On its own, "Hunters of Dune" is a bad book. It's poorly paced; it's the litrary equivalent of ADHD with far too many 3 or 4 page chapters that bounce around without reason. It's repetetive - even accounting for the fact that Herbert and Anderson had to catch up readers who haven't recently (or at all) read "Chapterhouse: Dune", there's far too much recap and characters saying the same things over and over, and, worse, conversations where BOTH characters know something and yet must explain that thing to each other. And it is unsubtle; the book leaves absolutely nothing to the reader's imagination. Every point is driven home with a sledgehammer, and then driven home just a little bit more just in case.
As a conclusion to Frank Herbert's Dune saga, this book is appalling. The characters from "Heretics" and "Chapterhouse" are written as though they've lost 50 IQ points apiece in the hands of Anderson and Brian Herbert; for people who are, we're told, great military leaders, the most highly trained and skilled leaders of their civilization, these people are DUMB.
Tying the villains from the Butlerain Jihad prequel trilogy into this, making them the unknown Enemy here, is riduculous.
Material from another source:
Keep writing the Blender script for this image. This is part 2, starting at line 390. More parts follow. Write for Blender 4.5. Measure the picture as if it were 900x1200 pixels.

And despite the protestations of Anderson and Brian Herbert, I refuse to believe that that's what Frank Herbert intended. And let's not even talk about all the "Dune babies" runing around; I can't imagine that Frank really meant to bring back basically every single important character from the previous books as a ghola as his conclusion to the saga.
This book is a travesty; the authors should be ashamed to have produced it, and I am very sorry that I spent money on it.